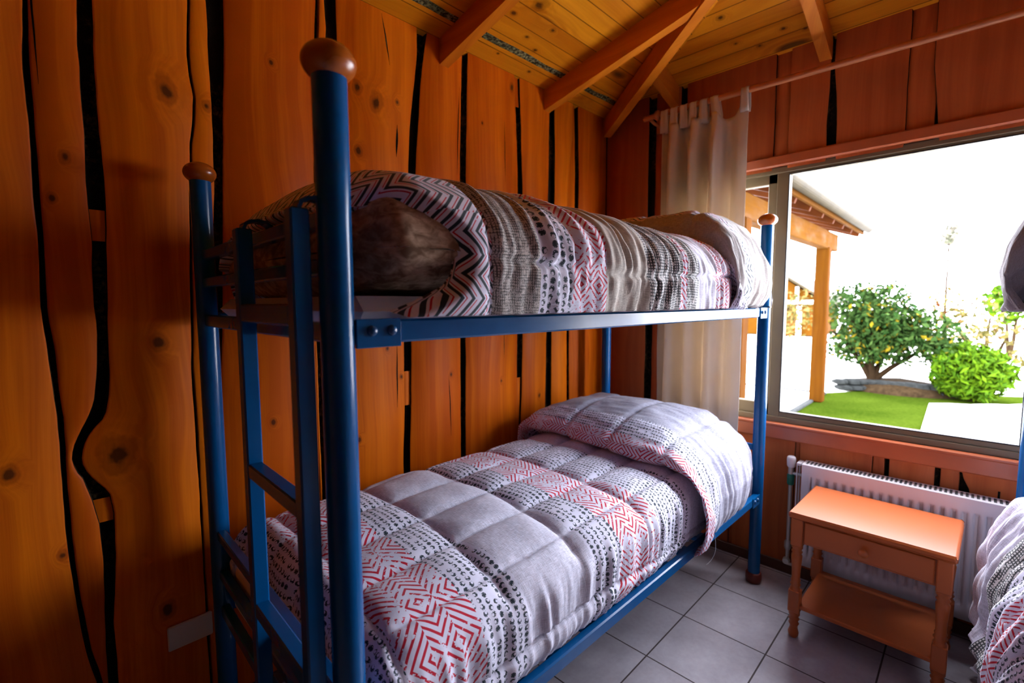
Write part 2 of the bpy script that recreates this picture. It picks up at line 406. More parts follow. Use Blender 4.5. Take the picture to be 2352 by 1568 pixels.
M['quilt_low'] = quilt('printed_quilt_lower', [
    (-9, linen), (0.30, beads), (0.46, lambda t, u, v: pat_red(t, u, v, 0.56, 0.25, 0.0215)), (0.655, beads), (0.80, linen),
    (1.07, beads), (1.20, lambda t, u, v: pat_red(t, u, v, 1.285, 0.21, 0.0200)), (1.42, lambda t, u, v: pat_beads(t, u, v, 0.85)), (1.66, linen)])
M['quilt_fold'] = quilt('printed_quilt_fold', [
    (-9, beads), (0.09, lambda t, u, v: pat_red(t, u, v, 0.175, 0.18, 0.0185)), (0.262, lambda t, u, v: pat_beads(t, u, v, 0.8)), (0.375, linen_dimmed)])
M['quilt_top'] = quilt('printed_quilt_upper', [
    (-9, pat_zig), (0.655, pat_weave), (0.79, lambda t, u, v: pat_beads(t, u, v, 1.15)), (0.915, lambda t, u, v: pat_red(t, u, v, 0.985, 0.15, 0.018)),
    (1.055, lambda t, u, v: pat_linen(t, u, v, (0.33, 0.28, 0.23), (0.60, 0.54, 0.47))), (1.27, pat_check), (1.50, lambda t, u, v: pat_red(t, u, v, 1.51, 0.5, 0.02)), (1.54, pat_check),
    (1.63, linen), (1.78, lambda t, u, v: pat_red(t, u, v, 1.84, 0.10, 0.013))], bumpy=0.45)
M['quilt_topfold'] = quilt('printed_quilt_upper_fold', [
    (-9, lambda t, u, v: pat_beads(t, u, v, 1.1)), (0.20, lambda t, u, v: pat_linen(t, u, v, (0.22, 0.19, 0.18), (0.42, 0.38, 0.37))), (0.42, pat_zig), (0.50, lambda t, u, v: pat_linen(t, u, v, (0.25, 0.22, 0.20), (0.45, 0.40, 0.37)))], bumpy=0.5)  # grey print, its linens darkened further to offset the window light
M['quilt_dark'] = quilt('striped_quilt_far_bunk', [
    (-9, lambda t, u, v: pat_linen(t, u, v, (0.20, 0.17, 0.17), (0.33, 0.29, 0.30))), (1.0, pat_check), (1.3, linen)])
def mottled():
    m, t, p = newmat('brown_mottled_blanket'); x, y, z = coords(t)
    n = nz(t, comb(t, x*1.0, y*1.0, z*1.6), 34.0, 4, 0.6, 0.6)
    c = mix(t, n.ramp(.40, .66), (0.20, 0.115, 0.070), (0.52, 0.36, 0.25))
    t.links.new(c, p.inputs['Base Color']); p.inputs['Roughness'].default_value = 0.95; p.inputs['Specular IOR Level'].default_value = 0.1; bump(t, p, n, 0.2, 0.004); return m
M['mottled'] = mottled()

# ================================================================== ROOM SHELL
def interp(pts, z):
    if z <= pts[0][0]: return pts[0][1]
    for (a, b), (c, d) in zip(pts, pts[1:]):
        if z <= c: return b+(d-b)*(z-a)/max(c-a, 1e-6)
    return pts[-1][1]
def edge(e, z, seed, amp=0.0025):
    base = interp(e, z) if isinstance(e, list) else e
    return base + amp*snoise(z*6.0+seed*7.1, seed*3.3) + amp*0.5*snoise(z*19.0, seed*1.7)
def live_board(mb, L, Rr, z0, z1, front, depth, place, seed, dz=0.02, rnd=0.007, amp=0.0025, bark=True):
    """board with waney edges; place(a, n, z) -> world, n = distance behind the front face"""
    n = max(2, int((z1-z0)/dz)); rows = []
    for i in range(n+1):
        z = z0+(z1-z0)*i/n
        l = edge(L, z, seed, amp); r = edge(Rr, z, seed+50, amp); k = min(rnd, (r-l)*0.3)
        rows.append([place(l, front+depth, z), place(l+k*0.06, front+depth*0.45, z), place(l+k*0.35, front+depth*0.12, z), place(l+k, front, z),
                     place(r-k, front, z), place(r-k*0.35, front+depth*0.12, z), place(r-k*0.06, front+depth*0.45, z), place(r, front+depth, z)])
    m = len(rows[0]); vs = [v for r_ in rows for v in r_]
    F_ = lambda js: [(i*m+j, i*m+j+1, (i+1)*m+j+1, (i+1)*m+j) for i in range(n) for j in js]
    mb.tone = random.random(); mb.add(vs, F_((2, 3, 4)), True)
    keep = mb.mat
    if bark: mb.mat = 1
    mb.add(vs, F_((0, 1, 5, 6)), True); mb.mat = keep
G = {
'c1': [(0.0,0.098),(0.293,0.074),(0.394,0.056),(0.597,0.041),(0.725,0.035),(0.911,0.035),(1.08,0.037),(1.152,0.034),(1.269,0.031),(1.385,0.023),(1.544,0.029),(1.677,0.028),(1.873,0.03),(1.99,0.028),(2.15,0.036)],
'g1R': [(0.27,0.112),(0.456,0.113),(0.653,0.127),(0.786,0.131),(0.848,0.124),(0.872,0.107),(0.905,0.085),(0.931,0.073),(0.958,0.07),(0.987,0.074),(1.012,0.083),(1.037,0.099),(1.067,0.127),(1.129,0.14),(1.187,0.143),(1.301,0.146),(1.457,0.153),(1.554,0.157),(1.711,0.163),(1.781,0.16),(1.862,0.158),(1.977,0.158),(2.09,0.158),(2.204,0.163)],
'g1L': [(0.282,0.093),(0.464,0.097),(0.662,0.104),(0.762,0.101),(0.832,0.09),(0.9,0.075),(0.921,0.064),(0.954,0.055),(0.99,0.059),(1.033,0.076),(1.07,0.095),(1.115,0.11),(1.202,0.12),(1.302,0.127),(1.387,0.125),(1.55,0.131),(1.646,0.128),(1.739,0.128),(1.855,0.131),(1.968,0.131),(2.081,0.132),(2.193,0.138)],
'g2R': [(1.2,0.345),(1.731,0.366),(1.877,0.374),(1.944,0.386),(2.023,0.391),(2.085,0.382),(2.147,0.379),(2.301,0.389)],
'g2b': [(1.2,0.395),(1.742,0.437),(1.823,0.437),(1.9,0.440)],
'b3L': [(0.955,0.408),(1.099,0.416),(1.286,0.431),(1.635,0.448),(1.938,0.463),(2.342,0.483)],
'g3aL': [(0.7,0.735),(1.3,0.738),(2.302,0.771),(2.379,0.777),(2.471,0.785)],
'g3aR': [(1.5,0.765),(2.31,0.792),(2.478,0.801)],
'g3bL': [(1.5,0.79),(2.32,0.819),(2.398,0.826),(2.487,0.822)],
'g3bR': [(0.713,0.757),(1.051,0.760),(1.3,0.764),(2.333,0.855),(2.41,0.856),(2.502,0.856)],
'c2': [(2.347,1.078),(2.458,1.061),(2.534,1.046)],
'g4L': [(0.689,1.105),(0.935,1.116),(1.078,1.117),(1.227,1.121),(1.986,1.162),(2.113,1.169),(2.261,1.19),(2.429,1.216),(2.527,1.218)],
'g4R': [(0.687,1.134),(0.94,1.145),(1.225,1.154),(1.993,1.195),(2.123,1.209),(2.307,1.224),(2.401,1.238),(2.544,1.263)],
'g5L': [(0.691,1.427),(1.232,1.433),(1.98,1.442),(2.281,1.452),(2.533,1.463)],
'g5R': [(0.691,1.454),(1.23,1.462),(1.984,1.473),(2.388,1.487),(2.543,1.492)],
'g6L': [(0.69,1.811),(0.952,1.822),(1.235,1.826),(1.975,1.832),(2.211,1.826),(2.383,1.817),(2.546,1.808)],
'g6R': [(0.684,1.842),(0.947,1.856),(1.233,1.864),(1.979,1.862),(2.283,1.853),(2.391,1.847),(2.556,1.841)],
'g7L': [(0.718,2.055),(1.229,2.068),(1.971,2.077),(2.222,2.083),(2.446,2.086)],
'g7R': [(0.709,2.106),(1.227,2.107),(1.979,2.13),(2.233,2.133),(2.458,2.127)],
'g8L': [(0.736,2.259),(1.229,2.254),(1.985,2.251),(2.138,2.266),(2.344,2.297),(2.543,2.303)],
'g8R': [(0.733,2.277),(1.228,2.271),(1.975,2.358),(2.155,2.359),(2.543,2.346)],
}
TOP = 2.60
pa = lambda a, n, z: (a, n, z)
mb = MB()
sh = lambda k, d: [(z, x+d) for z, x in G[k]]
boards = [(-1.62,-1.36),(-1.355,-1.10),(-1.07,-0.80),(-0.795,-0.55),(-0.52,-0.27),(-0.265,sh('c1',-0.0035)),
          (sh('c1',0.0035),G['g1L']),(G['g1R'],G['g2R']),(G['b3L'],G['g3aL']),(G['g3bR'],G['g4L']),(G['g4R'],G['g5L']),
          (G['g5R'],G['g6L']),(G['g6R'],G['g7L']),(G['g7R'],G['g8L']),(G['g8R'],2.655)]
for i, (a, b) in enumerate(boards):
    live_board(mb, a, b, 0.0, TOP, 0.0, 0.030, pa, i)
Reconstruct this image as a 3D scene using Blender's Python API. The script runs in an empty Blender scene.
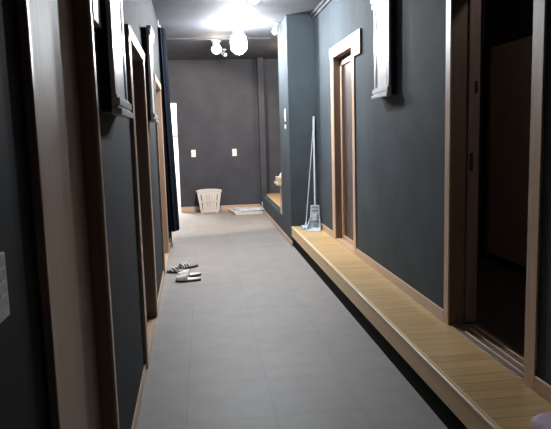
import bpy, bmesh, math, random
from mathutils import Vector, Matrix
random.seed(7)
D = bpy.data
C = bpy.context.scene.collection
PI = math.pi

# ------------------------------------------------------------------ materials
def new_mat(name):
    m = D.materials.new(name); m.use_nodes = True
    nt = m.node_tree
    return m, nt, nt.nodes['Principled BSDF']

def ramp(nt, fac, stops):
    r = nt.nodes.new('ShaderNodeValToRGB')
    els = r.color_ramp.elements
    while len(els) < len(stops): els.new(0.5)
    for e, (p, c) in zip(els, stops):
        e.position = p; e.color = (*c, 1)
    nt.links.new(fac, r.inputs[0])
    return r.outputs[0]

def noise(nt, vec, scale, detail=3, rough=.5):
    n = nt.nodes.new('ShaderNodeTexNoise')
    n.inputs['Scale'].default_value = scale
    n.inputs['Detail'].default_value = detail
    n.inputs['Roughness'].default_value = rough
    if vec: nt.links.new(vec, n.inputs['Vector'])
    return n.outputs['Fac']

def pos(nt, scale=(1, 1, 1), loc=(0, 0, 0)):
    g = nt.nodes.new('ShaderNodeNewGeometry')
    mp = nt.nodes.new('ShaderNodeMapping')
    mp.inputs['Scale'].default_value = scale
    mp.inputs['Location'].default_value = loc
    nt.links.new(g.outputs['Position'], mp.inputs['Vector'])
    return mp.outputs[0]

def bump(nt, b, h, strength, dist=.002):
    n = nt.nodes.new('ShaderNodeBump')
    n.inputs['Strength'].default_value = strength
    n.inputs['Distance'].default_value = dist
    nt.links.new(h, n.inputs['Height'])
    nt.links.new(n.outputs[0], b.inputs['Normal'])

def plain(name, col, rough=.5, metal=0, var=.12, scale=30, spec=.5):
    m, nt, b = new_mat(name)
    f = noise(nt, pos(nt), scale, 3)
    lo = tuple(c*(1-var) for c in col); hi = tuple(min(1, c*(1+var)) for c in col)
    nt.links.new(ramp(nt, f, [(.3, lo), (.7, hi)]), b.inputs['Base Color'])
    b.inputs['Roughness'].default_value = rough
    b.inputs['Metallic'].default_value = metal
    b.inputs['Specular IOR Level'].default_value = spec
    return m

def wallpaper(name, col, rough=.5, spec=.5):
    m, nt, b = new_mat(name)
    big = noise(nt, pos(nt, (1, 1, 1)), 3.0, 4)
    lo = tuple(c*.86 for c in col); hi = tuple(c*1.14 for c in col)
    nt.links.new(ramp(nt, big, [(.3, lo), (.7, hi)]), b.inputs['Base Color'])
    fine = noise(nt, pos(nt, (1, 1, .55)), 260, 2)
    bump(nt, b, fine, .35, .0015)
    b.inputs['Roughness'].default_value = rough
    b.inputs['Specular IOR Level'].default_value = spec
    return m

def wood(name, c1, c2, axis='z', rough=.4, spec=.5):
    m, nt, b = new_mat(name)
    s = {'x': (1.2, 22, 22), 'y': (22, 1.2, 22), 'z': (22, 22, 1.2)}[axis]
    g = noise(nt, pos(nt, s), 2.2, 5, .6)
    nt.links.new(ramp(nt, g, [(.3, c1), (.7, c2)]), b.inputs['Base Color'])
    b.inputs['Roughness'].default_value = rough
    b.inputs['Specular IOR Level'].default_value = spec
    bump(nt, b, g, .15, .001)
    return m

def boards(name, tones, width, rough=.4):
    """boards running across (along X), one tone per board, thin dark joints"""
    m, nt, b = new_mat(name)
    p = pos(nt, (1, 1, 1))
    br = nt.nodes.new('ShaderNodeTexBrick')
    br.offset = 0; br.squash = 1
    br.inputs['Scale'].default_value = 1
    br.inputs['Brick Width'].default_value = 4.0
    br.inputs['Row Height'].default_value = width
    br.inputs['Mortar Size'].default_value = .0018
    br.inputs['Mortar Smooth'].default_value = .2
    br.inputs['Bias'].default_value = 0
    br.inputs['Color1'].default_value = (*tones[0], 1)
    br.inputs['Color2'].default_value = (*tones[1], 1)
    br.inputs['Mortar'].default_value = (*tones[2], 1)
    nt.links.new(p, br.inputs['Vector'])
    g = noise(nt, pos(nt, (2.0, 30, 20)), 2.0, 5, .6)
    rg = ramp(nt, g, [(.3, (.80, .78, .74)), (.7, (1.1, 1.1, 1.1))])
    mx = nt.nodes.new('ShaderNodeMix'); mx.data_type = 'RGBA'; mx.blend_type = 'MULTIPLY'
    mx.inputs['Factor'].default_value = 1
    nt.links.new(br.outputs['Color'], mx.inputs['A']); nt.links.new(rg, mx.inputs['B'])
    nt.links.new(mx.outputs['Result'], b.inputs['Base Color'])
    b.inputs['Roughness'].default_value = rough
    return m

def floor_tiles():
    m, nt, b = new_mat('grey vinyl tile')
    br = nt.nodes.new('ShaderNodeTexBrick')
    br.offset = 0; br.squash = 1
    br.inputs['Scale'].default_value = 1
    br.inputs['Brick Width'].default_value = .48
    br.inputs['Row Height'].default_value = .51
    br.inputs['Mortar Size'].default_value = .0018
    br.inputs['Mortar Smooth'].default_value = .3
    br.inputs['Color1'].default_value = (.268, .250, .234, 1)
    br.inputs['Color2'].default_value = (.286, .267, .25, 1)
    br.inputs['Mortar'].default_value = (.185, .178, .172, 1)
    nt.links.new(pos(nt, (1, 1, 1), (.15, .01, 0)), br.inputs['Vector'])
    g = noise(nt, pos(nt), 5, 6, .65)
    rg = ramp(nt, g, [(.3, (.90, .90, .90)), (.72, (1.08, 1.08, 1.08))])
    mx = nt.nodes.new('ShaderNodeMix'); mx.data_type = 'RGBA'; mx.blend_type = 'MULTIPLY'
    mx.inputs['Factor'].default_value = 1
    nt.links.new(br.outputs['Color'], mx.inputs['A']); nt.links.new(rg, mx.inputs['B'])
    nt.links.new(mx.outputs['Result'], b.inputs['Base Color'])
    b.inputs['Roughness'].default_value = .56
    b.inputs['Specular IOR Level'].default_value = .35
    fine = noise(nt, pos(nt), 180, 2)
    bump(nt, b, fine, .12, .001)
    return m

def emit(name, col, strength):
    m, nt, b = new_mat(name)
    b.inputs['Base Color'].default_value = (*col, 1)
    b.inputs['Emission Color'].default_value = (*col, 1)
    b.inputs['Emission Strength'].default_value = strength
    return m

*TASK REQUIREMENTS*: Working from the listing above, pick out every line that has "bumpy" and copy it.

*PROBLEM SOLUTION*:
    (1.63, linen), (1.78, lambda t, u, v: pat_red(t, u, v, 1.84, 0.10, 0.013))], bumpy=0.45)
    (-9, lambda t, u, v: pat_beads(t, u, v, 1.1)), (0.20, lambda t, u, v: pat_linen(t, u, v, (0.22, 0.19, 0.18), (0.42, 0.38, 0.37))), (0.42, pat_zig), (0.50, lambda t, u, v: pat_linen(t, u, v, (0.25, 0.22, 0.20), (0.45, 0.40, 0.37)))], bumpy=0.5)  # grey print, its linens darkened further to offset the window light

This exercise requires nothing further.